What to do.
Pull out every line below that holds the word "script".

------------------------------------------------

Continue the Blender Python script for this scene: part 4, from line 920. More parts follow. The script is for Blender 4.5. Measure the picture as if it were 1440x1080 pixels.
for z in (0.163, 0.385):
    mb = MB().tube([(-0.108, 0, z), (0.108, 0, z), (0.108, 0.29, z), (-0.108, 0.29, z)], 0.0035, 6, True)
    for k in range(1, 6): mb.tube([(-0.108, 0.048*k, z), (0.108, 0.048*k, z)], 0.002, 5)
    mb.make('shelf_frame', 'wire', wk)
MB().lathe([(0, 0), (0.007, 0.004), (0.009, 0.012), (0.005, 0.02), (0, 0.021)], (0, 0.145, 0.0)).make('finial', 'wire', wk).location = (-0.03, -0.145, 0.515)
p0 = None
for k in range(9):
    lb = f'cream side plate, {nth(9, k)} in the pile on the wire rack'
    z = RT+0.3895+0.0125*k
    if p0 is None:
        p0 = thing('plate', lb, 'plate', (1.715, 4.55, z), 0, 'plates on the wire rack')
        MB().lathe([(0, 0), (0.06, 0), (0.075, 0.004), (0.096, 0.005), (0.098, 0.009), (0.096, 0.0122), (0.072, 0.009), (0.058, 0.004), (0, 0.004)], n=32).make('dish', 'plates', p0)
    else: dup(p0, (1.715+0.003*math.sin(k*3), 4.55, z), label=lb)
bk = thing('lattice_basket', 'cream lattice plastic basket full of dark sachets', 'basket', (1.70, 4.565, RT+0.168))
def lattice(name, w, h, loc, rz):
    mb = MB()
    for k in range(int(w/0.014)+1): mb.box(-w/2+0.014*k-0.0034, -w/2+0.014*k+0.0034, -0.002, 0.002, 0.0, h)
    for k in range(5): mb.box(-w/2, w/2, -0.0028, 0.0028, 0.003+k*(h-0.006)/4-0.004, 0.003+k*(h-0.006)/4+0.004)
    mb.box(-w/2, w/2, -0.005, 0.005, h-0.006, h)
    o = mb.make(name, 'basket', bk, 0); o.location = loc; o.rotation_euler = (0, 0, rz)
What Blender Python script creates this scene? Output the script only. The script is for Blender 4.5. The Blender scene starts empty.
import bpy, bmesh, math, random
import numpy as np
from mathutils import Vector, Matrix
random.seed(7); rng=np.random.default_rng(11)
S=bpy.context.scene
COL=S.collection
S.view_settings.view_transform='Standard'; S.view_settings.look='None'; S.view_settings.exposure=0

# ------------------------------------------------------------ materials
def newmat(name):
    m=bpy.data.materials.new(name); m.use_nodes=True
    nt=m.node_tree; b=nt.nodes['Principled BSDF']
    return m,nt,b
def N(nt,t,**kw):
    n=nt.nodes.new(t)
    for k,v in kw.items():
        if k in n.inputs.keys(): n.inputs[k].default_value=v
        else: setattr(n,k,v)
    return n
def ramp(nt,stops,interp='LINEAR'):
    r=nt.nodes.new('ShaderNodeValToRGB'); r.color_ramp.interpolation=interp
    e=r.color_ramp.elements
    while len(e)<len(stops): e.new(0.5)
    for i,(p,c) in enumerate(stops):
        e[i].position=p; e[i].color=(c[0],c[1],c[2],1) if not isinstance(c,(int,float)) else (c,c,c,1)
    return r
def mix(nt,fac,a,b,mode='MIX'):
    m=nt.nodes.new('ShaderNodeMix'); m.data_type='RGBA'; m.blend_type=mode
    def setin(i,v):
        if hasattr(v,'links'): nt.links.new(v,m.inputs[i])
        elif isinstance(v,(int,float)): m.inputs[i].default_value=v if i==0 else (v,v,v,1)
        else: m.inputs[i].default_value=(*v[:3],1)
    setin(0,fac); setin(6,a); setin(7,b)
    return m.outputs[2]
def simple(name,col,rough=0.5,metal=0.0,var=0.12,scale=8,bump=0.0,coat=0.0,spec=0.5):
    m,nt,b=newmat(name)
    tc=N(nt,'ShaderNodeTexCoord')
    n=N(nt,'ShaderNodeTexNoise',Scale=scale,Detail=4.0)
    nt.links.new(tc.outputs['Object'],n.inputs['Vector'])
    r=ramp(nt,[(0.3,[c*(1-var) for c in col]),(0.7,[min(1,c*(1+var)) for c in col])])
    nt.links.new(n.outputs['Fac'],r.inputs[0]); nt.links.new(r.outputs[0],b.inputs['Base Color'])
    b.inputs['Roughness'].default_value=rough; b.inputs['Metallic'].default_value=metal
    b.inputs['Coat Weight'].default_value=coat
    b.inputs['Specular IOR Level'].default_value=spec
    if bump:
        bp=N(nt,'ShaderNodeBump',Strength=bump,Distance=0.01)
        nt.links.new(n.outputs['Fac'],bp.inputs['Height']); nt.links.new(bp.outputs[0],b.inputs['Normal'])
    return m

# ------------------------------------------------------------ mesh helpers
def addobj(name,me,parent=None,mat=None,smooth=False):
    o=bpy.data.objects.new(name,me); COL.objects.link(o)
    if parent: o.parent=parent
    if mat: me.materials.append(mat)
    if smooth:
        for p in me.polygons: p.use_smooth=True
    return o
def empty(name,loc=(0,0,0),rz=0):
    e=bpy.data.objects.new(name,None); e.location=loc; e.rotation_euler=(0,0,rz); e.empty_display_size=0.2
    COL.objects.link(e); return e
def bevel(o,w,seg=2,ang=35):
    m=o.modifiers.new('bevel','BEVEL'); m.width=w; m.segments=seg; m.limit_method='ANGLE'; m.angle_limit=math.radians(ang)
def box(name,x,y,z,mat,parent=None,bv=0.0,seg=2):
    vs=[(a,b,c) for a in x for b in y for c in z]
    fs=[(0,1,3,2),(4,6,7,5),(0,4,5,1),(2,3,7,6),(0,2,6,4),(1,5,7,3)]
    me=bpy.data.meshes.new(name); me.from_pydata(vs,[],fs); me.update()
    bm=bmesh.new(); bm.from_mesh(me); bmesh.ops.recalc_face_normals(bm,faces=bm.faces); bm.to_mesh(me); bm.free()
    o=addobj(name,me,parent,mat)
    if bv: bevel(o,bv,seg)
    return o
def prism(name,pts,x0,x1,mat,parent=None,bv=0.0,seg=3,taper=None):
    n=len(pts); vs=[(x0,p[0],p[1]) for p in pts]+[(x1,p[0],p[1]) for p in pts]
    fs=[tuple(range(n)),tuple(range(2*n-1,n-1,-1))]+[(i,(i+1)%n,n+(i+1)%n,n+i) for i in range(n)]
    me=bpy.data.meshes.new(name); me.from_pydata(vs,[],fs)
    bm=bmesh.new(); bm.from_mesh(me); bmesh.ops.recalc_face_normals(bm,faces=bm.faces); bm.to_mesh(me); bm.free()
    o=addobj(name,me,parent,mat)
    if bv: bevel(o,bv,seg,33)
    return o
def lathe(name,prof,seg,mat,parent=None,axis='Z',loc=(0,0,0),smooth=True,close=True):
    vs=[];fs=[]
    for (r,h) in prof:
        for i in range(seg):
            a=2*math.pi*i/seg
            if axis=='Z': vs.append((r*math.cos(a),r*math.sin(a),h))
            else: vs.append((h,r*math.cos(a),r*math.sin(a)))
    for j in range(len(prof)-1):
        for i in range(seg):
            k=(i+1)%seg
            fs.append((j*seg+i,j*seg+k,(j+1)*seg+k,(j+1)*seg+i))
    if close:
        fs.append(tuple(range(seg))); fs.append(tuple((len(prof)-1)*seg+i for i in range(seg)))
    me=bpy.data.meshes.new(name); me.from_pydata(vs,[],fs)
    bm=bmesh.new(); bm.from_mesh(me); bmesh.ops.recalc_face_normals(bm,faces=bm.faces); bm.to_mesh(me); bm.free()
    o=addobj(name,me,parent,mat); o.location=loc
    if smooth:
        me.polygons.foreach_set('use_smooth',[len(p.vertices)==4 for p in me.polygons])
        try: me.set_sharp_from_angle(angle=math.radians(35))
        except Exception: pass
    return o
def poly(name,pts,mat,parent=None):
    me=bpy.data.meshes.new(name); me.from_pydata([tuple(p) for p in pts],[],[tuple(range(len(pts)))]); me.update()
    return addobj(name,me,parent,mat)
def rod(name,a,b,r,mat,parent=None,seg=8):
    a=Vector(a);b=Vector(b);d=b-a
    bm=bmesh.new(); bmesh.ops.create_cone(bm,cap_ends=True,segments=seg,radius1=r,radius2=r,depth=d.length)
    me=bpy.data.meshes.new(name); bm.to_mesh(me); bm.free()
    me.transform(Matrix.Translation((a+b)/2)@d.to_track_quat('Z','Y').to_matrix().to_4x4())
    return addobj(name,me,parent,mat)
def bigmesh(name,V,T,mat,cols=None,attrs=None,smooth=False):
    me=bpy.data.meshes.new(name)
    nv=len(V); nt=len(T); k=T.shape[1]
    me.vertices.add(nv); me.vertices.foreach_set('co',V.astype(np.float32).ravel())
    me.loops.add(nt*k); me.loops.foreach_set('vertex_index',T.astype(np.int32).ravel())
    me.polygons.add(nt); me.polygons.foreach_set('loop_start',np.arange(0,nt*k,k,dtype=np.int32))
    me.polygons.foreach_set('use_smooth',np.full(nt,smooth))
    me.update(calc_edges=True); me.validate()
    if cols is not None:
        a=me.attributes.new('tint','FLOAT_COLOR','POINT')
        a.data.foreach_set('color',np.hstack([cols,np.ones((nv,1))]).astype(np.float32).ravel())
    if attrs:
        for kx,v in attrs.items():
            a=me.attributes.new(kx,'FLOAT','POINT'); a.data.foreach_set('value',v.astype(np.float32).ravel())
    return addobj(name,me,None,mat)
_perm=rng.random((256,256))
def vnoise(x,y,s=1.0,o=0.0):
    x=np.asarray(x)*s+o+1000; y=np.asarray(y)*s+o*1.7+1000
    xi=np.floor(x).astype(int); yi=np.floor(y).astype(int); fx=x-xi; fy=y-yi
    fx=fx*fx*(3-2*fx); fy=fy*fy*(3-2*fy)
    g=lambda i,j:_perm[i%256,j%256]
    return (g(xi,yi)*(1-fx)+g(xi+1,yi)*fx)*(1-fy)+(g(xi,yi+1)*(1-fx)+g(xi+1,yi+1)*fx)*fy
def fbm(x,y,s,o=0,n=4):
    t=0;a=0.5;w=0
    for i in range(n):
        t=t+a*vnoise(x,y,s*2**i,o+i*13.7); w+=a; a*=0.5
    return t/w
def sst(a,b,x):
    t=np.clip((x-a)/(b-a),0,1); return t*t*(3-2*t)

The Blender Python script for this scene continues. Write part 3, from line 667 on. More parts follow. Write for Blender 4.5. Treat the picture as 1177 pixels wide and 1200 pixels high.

------------------------------------------------

Response to this task.
Continue the Blender Python script for this scene: part 4, from line 920. More parts follow. The script is for Blender 4.5. Measure the picture as if it were 1440x1080 pixels.
What Blender Python script creates this scene? Output the script only. The script is for Blender 4.5. The Blender scene starts empty.
The Blender Python script for this scene continues. Write part 3, from line 667 on. More parts follow. Write for Blender 4.5. Treat the picture as 1177 pixels wide and 1200 pixels high.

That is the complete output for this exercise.